«A 70 dollars, nous serions en danger, à 60 dollars ça irait mal, à 50 ça irait très mal»
Le patron de l’Exécutif avait fixé une ligne rouge à l’économie algérienne, un baril de pétrole à bas prix nous mettrait en danger, avait-il estimé en septembre 2008.
La sonnette d’alarme a donc été tirée il y a trois ans tout juste. «A 70 dollars nous serions donc en danger, à 60 dollars ça irait mal, à 50 ça irait très mal», avait souligné Ahmed Ouyahia au mois de septembre 2008.
La marge peut paraître encore certes suffisante mais il ne faut pas l’oublier que les cours de l’or noir ont déjà engendré des pertes de plus de 5 dollars en une seule séance. Le prix du baril a fini la semaine sur une perte de 2,94 dollars à New York, soit 3,58%, à 79,20 dollars le baril. Jusqu´où peut aller la dégringolade des cours de l´or noir? «Le prix du pétrole devrait se situer dans une fourchette de 60 à 70$», a pronostiqué, il y a près de six mois, Rex Tillerson, patron d´ExxonMobil.
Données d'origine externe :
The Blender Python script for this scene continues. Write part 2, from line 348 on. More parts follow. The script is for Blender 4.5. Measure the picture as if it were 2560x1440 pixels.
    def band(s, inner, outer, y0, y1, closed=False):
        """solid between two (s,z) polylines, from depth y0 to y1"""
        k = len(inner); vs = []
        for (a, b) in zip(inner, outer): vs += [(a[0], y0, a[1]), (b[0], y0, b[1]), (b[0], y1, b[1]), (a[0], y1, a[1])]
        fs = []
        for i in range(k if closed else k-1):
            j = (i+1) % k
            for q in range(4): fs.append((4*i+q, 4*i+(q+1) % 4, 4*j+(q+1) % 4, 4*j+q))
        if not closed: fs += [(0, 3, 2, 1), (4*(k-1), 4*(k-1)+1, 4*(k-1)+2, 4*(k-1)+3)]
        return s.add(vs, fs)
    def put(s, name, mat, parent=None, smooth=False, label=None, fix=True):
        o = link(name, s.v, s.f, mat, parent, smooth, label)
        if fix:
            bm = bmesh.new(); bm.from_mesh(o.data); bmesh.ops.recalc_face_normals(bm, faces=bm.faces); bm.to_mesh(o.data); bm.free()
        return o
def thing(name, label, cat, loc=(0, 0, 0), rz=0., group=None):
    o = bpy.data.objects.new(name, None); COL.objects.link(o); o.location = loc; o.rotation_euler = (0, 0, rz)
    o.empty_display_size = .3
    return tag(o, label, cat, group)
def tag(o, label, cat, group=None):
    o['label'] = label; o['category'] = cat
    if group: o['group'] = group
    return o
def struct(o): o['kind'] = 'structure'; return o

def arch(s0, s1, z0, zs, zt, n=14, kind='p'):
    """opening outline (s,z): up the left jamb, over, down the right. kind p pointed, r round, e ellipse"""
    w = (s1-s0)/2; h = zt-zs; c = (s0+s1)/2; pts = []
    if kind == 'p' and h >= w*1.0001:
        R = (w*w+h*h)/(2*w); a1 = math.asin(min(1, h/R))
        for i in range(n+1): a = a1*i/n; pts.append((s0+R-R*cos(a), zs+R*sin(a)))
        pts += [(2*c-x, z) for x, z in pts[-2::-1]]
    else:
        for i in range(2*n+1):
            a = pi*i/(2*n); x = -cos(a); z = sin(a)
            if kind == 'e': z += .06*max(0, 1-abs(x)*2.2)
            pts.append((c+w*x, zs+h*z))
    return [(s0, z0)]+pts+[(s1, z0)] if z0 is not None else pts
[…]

Le Premier ministre, qui a constamment mis en exergue l’étroite dépendance de l’économie algérienne par rapport à ses exportations en hydrocarbures, se trouve au lendemain de la tripartite qui a réuni l’Union générale des travailleurs algériens, le gouvernement et le patronat, conforté dans sa position notamment en ce qui concerne les augmentations de salaires, le Snmg ou les retraites. Un communiqué de la tripartite a mis en évidence la mauvaise conjoncture économique mondiale, ses répercussions sur les prix du pétrole et les effets néfastes qui affecteraient inévitablement l’économie algérienne. Hormis les recettes en devises essentiellement tirées de ses ventes de pétrole à l’étranger, l’économie nationale a cette particularité de ne pas être productrice de richesses.
Le secteur industriel est toujours au niveau des balbutiements, celui de l’agriculture n’a même pas atteint le stade de l’autosuffisance tandis que le secteur du tourisme patine, victime certainement d’une politique très peu agressive et d’une situation sécuritaire qui a considérablement altéré l’image du pays à l’étranger, bien que nettement améliorée. Les merveilles algériennes (Tassili n’Ajjers, de l’Ahaggar, les balcons du Rouffi…) sont mal vendues aux potentiels touristes occidentaux, asiatiques ou arabes. Reste donc la fabuleuse manne pétrolière qui représente à elle seule près de 98% des recettes en devises de l’économie du pays. Elle supporte les salaires des fonctionnaires, les pensions de retraites et assure tant bien que mal leur pouvoir d’achat. Le Premier ministre n’a pas raté l’occasion de le rappeler. «Mon espoir personnel est que les idées du patronat en général et du Forum en particulier nous aideront, ensemble, à sortir du libéralisme de la mamelle après avoir quitté le socialisme de la mamelle», a rétorqué Ahmed Ouyahia, à Réda Hamiani le président du Forum des chefs d’entreprise, qui a mis l’accent sur le manque de performance de l’économie algérienne. Une manière d’exhorter les patrons d’industrie à relever le défi de la mise en oeuvre d’une économie productrice de richesses et de ne plus compter que sur la rente pétrolière pour instaurer une véritable politique des salaires et ne serait que réduire une enveloppe des importations qui devrait connaître une explosion à inscrire dans les annales de la gestion des affaires du pays: la barre des 40 milliards de dollars sera probablement largement franchie. «Les importations algériennes de produits alimentaires ont enregistré durant le 1er semestre 2011 une progression de plus de 59%, tirée à la hausse essentiellement par les céréales dont les achats ont augmenté de plus de 99% à 2,04 milliards de dollars», ont indiqué, au mois de juillet dernier, les Douanes algériennes. C’est dans la foulée de cette hausse des importations de produits alimentaires que l’Opep a publié un rapport alarmiste sur l’état des réserves de pétrole prouvées en Algérie.
Les chiffres du rapport de l’Organisation des pays exportateurs de pétrole rendus publics, le 21 juillet, indiquaient que les réserves prouvées du pays qui s’élevaient à 12,2 milliards de barils sont restées quasiment inchangées depuis 2006. Incontestablement, l’Algérie épuise ses réserves d’or noir. Le temps de l’arrêt de la traite de la vache à lait est arrivé.